▶ _YOUR OBJECTIVE_
Pick out each line with the word "pixels" from the material that follows.

★ ★ ★ ★ ★

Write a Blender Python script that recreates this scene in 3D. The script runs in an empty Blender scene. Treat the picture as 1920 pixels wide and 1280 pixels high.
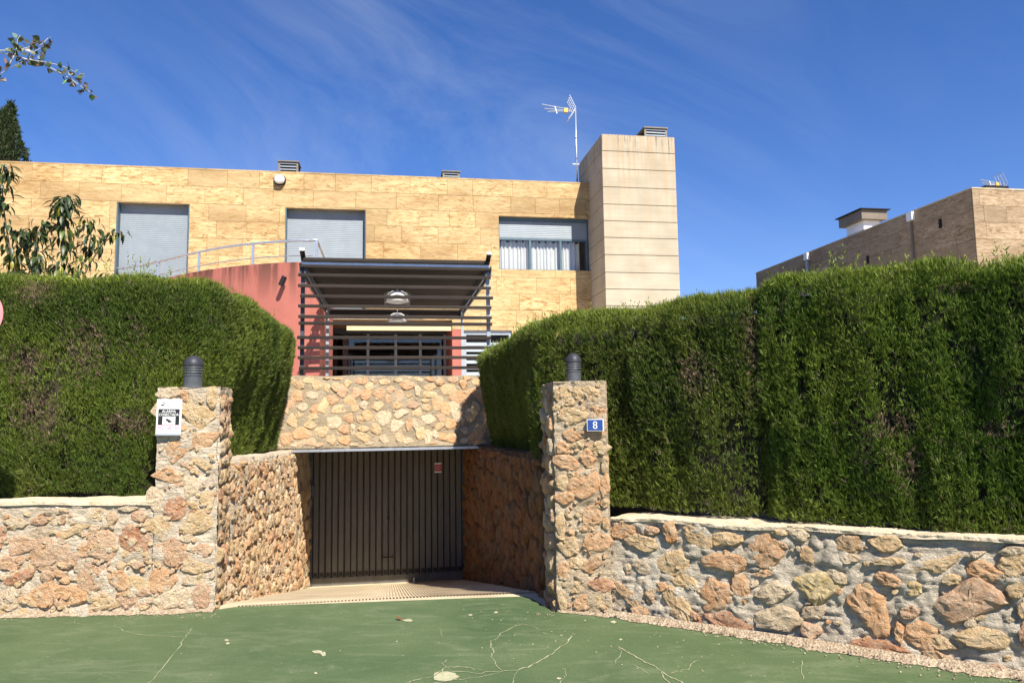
import bpy, math, random
import numpy as np
from mathutils import Vector, Matrix, noise as mnoise

random.seed(7)
RNG = np.random.default_rng(11)
S = bpy.context.scene
COL = S.collection

# ------------------------------------------------------------------ camera
FPX, CX, CY = 1400.0, 960.0, 640.0           # focal length in pixels of the 1920x1280 photograph
PITCH = math.atan(140 / FPX)
ROLL = 0.0145
EYE = Vector((0, 0, 1.6))
fw = Vector((0, math.cos(PITCH), math.sin(PITCH)))
r0 = Vector((1, 0, 0)); u0 = Vector((0, -math.sin(PITCH), math.cos(PITCH)))
rt = math.cos(ROLL) * r0 - math.sin(ROLL) * u0
up = math.sin(ROLL) * r0 + math.cos(ROLL) * u0
cam = bpy.data.cameras.new('camera')
cam.sensor_width = 36.0
cam.lens = FPX / 1920 * 36.0
cam.clip_end = 3000
camo = bpy.data.objects.new('camera', cam)
camo.matrix_world = Matrix(((rt.x, up.x, -fw.x, EYE.x), (rt.y, up.y, -fw.y, EYE.y), (rt.z, up.z, -fw.z, EYE.z), (0, 0, 0, 1)))
COL.objects.link(camo)
S.camera = camo

# ------------------------------------------------------------------ house axes (the house is turned a little from the street)
TAN = 0.165
E1 = Vector((1, TAN, 0)).normalized()
E2 = Vector((-TAN, 1, 0)).normalized()

# ------------------------------------------------------------------ sun and sky
sun_dir = (0.27 * E1 - 0.85 * E2 + Vector((0, 0, 1))).normalized()
ELEV = math.asin(sun_dir.z)
AZ = math.atan2(sun_dir.x, sun_dir.y)
sl = bpy.data.lights.new('sun', 'SUN')
sl.energy = 5.0
sl.angle = math.radians(0.5)
sl.color = (1.0, 0.93, 0.82)
so = bpy.data.objects.new('sun', sl)
so.rotation_euler = sun_dir.to_track_quat('Z', 'Y').to_euler()
so.location = (6, -8, 14)
COL.objects.link(so)

W = bpy.data.worlds.new('World'); S.world = W; W.use_nodes = True
wn, wl = W.node_tree.nodes, W.node_tree.links
wn.clear()
sky = wn.new('ShaderNodeTexSky'); sky.sky_type = 'NISHITA'; sky.sun_disc = False
sky.sun_elevation = ELEV; sky.sun_rotation = AZ
sky.altitude = 600; sky.air_density = 1.0; sky.dust_density = 0.25; sky.ozone_density = 4.0
hs = wn.new('ShaderNodeHueSaturation'); hs.inputs['Saturation'].default_value = 1.2; hs.inputs['Value'].default_value = 1.0
tint = wn.new('ShaderNodeMixRGB'); tint.blend_type = 'MULTIPLY'; tint.inputs['Fac'].default_value = 1.0; tint.inputs['Color2'].default_value = (1.13, 1.04, 1.21, 1)
wl.new(sky.outputs[0], tint.inputs['Color1']); wl.new(tint.outputs[0], hs.inputs['Color'])
tc = wn.new('ShaderNodeTexCoord')
mp = wn.new('ShaderNodeMapping'); mp.vector_type = 'TEXTURE'; mp.inputs['Rotation'].default_value = (0.0, math.radians(27), 0.0); mp.inputs['Scale'].default_value = (2.2, 1.2, .8)
wl.new(tc.outputs['Generated'], mp.inputs['Vector'])
n1 = wn.new('ShaderNodeTexNoise'); n1.inputs['Scale'].default_value = 3.6; n1.inputs['Detail'].default_value = 11; n1.inputs['Roughness'].default_value = 0.66; n1.inputs['Distortion'].default_value = 1.3
n2 = wn.new('ShaderNodeTexNoise'); n2.inputs['Scale'].default_value = 1.5; n2.inputs['Detail'].default_value = 2
wl.new(mp.outputs[0], n1.inputs['Vector']); wl.new(tc.outputs['Generated'], n2.inputs['Vector'])
cr1 = wn.new('ShaderNodeValToRGB'); cr1.color_ramp.elements[0].position = 0.44; cr1.color_ramp.elements[1].position = 0.80
cr2 = wn.new('ShaderNodeValToRGB'); cr2.color_ramp.elements[0].position = 0.40; cr2.color_ramp.elements[1].position = 0.66
wl.new(n1.outputs['Fac'], cr1.inputs[0]); wl.new(n2.outputs['Fac'], cr2.inputs[0])
mul = wn.new('ShaderNodeMath'); mul.operation = 'MULTIPLY'
sxyz = wn.new('ShaderNodeSeparateXYZ'); wl.new(tc.outputs['Generated'], sxyz.inputs[0])
crx = wn.new('ShaderNodeMapRange'); crx.inputs['From Min'].default_value = .42; crx.inputs['From Max'].default_value = -.15; crx.inputs['To Min'].default_value = .18; wl.new(sxyz.outputs[0], crx.inputs['Value'])
mulx = wn.new('ShaderNodeMath'); mulx.operation = 'MULTIPLY'; wl.new(cr2.outputs[0], mulx.inputs[0]); wl.new(crx.outputs[0], mulx.inputs[1])
wl.new(cr1.outputs[0], mul.inputs[0]); wl.new(mulx.outputs[0], mul.inputs[1])
mul2 = wn.new('ShaderNodeMath'); mul2.operation = 'MULTIPLY'; mul2.inputs[1].default_value = 0.25
wl.new(mul.outputs[0], mul2.inputs[0])
mx = wn.new('ShaderNodeMixRGB'); mx.inputs['Color2'].default_value = (6.2, 6.8, 7.6, 1)
wl.new(mul2.outputs[0], mx.inputs['Fac']); wl.new(hs.outputs[0], mx.inputs['Color1'])
bg = wn.new('ShaderNodeBackground'); bg.inputs['Strength'].default_value = 0.070
wl.new(mx.outputs[0], bg.inputs['Color'])
wo = wn.new('ShaderNodeOutputWorld'); wl.new(bg.outputs[0], wo.inputs['Surface'])

S.view_settings.view_transform = 'Standard'
S.view_settings.look = 'None'
S.view_settings.gamma = 1.0
S.view_settings.use_curve_mapping = False
S.view_settings.exposure = 0.95
S.render.engine = 'CYCLES'
S.cycles.max_bounces = 8
S.cycles.use_denoising = True

# ------------------------------------------------------------------ measuring helpers: a line of sight met with a real plane
def ray(px, py):
    return (fw * FPX + rt * (px - CX) - up * (py - CY)).normalized()
def on_plane(px, py, p0, n):
    d = ray(px, py)
    t = (p0 - EYE).dot(n) / d.dot(n)
    return EYE + d * t
def at_depth(px, py, Y):
    return on_plane(px, py, Vector((0, Y, 0)), Vector((0, 1, 0)))
def on_level(px, py, z=0.0):
    return on_plane(px, py, Vector((0, 0, z)), Vector((0, 0, 1)))
def H(a, b, z):
    return E1 * a + E2 * b + Vector((0, 0, z))
def ab(p):
    return p.dot(E1), p.dot(E2)
def on_b(px, py, b):
    p = on_plane(px, py, E2 * b, E2)
    return p.dot(E1), p.z
def b_at(px, a):
    """depth b at which a line parallel to the house side at a crosses image column px (level of the horizon)"""
    d = ray(px, 780)
    k = (E1 * a)
    # k + E2*b parallel to d in plan
    return (k.y * d.x - k.x * d.y) / (E2.x * d.y - E2.y * d.x)

# ------------------------------------------------------------------ noise for numpy arrays
def _h(i, j, k):
    n = (i * 374761393 + j * 668265263 + k * 2147483647) & 0x7fffffff
    n = ((n ^ (n >> 13)) * 1274126177) & 0x7fffffff
    return ((n ^ (n >> 16)) & 0xffff) / 65535.0
def vnoise(P, s):
    Q = P * s + 1000.0
    I = np.floor(Q).astype(np.int64); F = Q - I
    F = F * F * (3 - 2 * F)
    r = 0
    for dx in (0, 1):
        for dy in (0, 1):
            for dz in (0, 1):
                w = (F[:, 0] if dx else 1 - F[:, 0]) * (F[:, 1] if dy else 1 - F[:, 1]) * (F[:, 2] if dz else 1 - F[:, 2])
                r = r + w * _h(I[:, 0] + dx, I[:, 1] + dy, I[:, 2] + dz)
    return r * 2 - 1
def fbm(P, s, o=3):
    r = 0; a = 1.0
    for k in range(o):
        r = r + a * vnoise(P + 17.3 * k, s); s *= 2.05; a *= 0.5
    return r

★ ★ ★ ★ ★

▶ _REPLY TO THE EXERCISE_
Write a Blender Python script that recreates this scene in 3D. The script runs in an empty Blender scene. Treat the picture as 1920 pixels wide and 1280 pixels high.
FPX, CX, CY = 1400.0, 960.0, 640.0           # focal length in pixels of the 1920x1280 photograph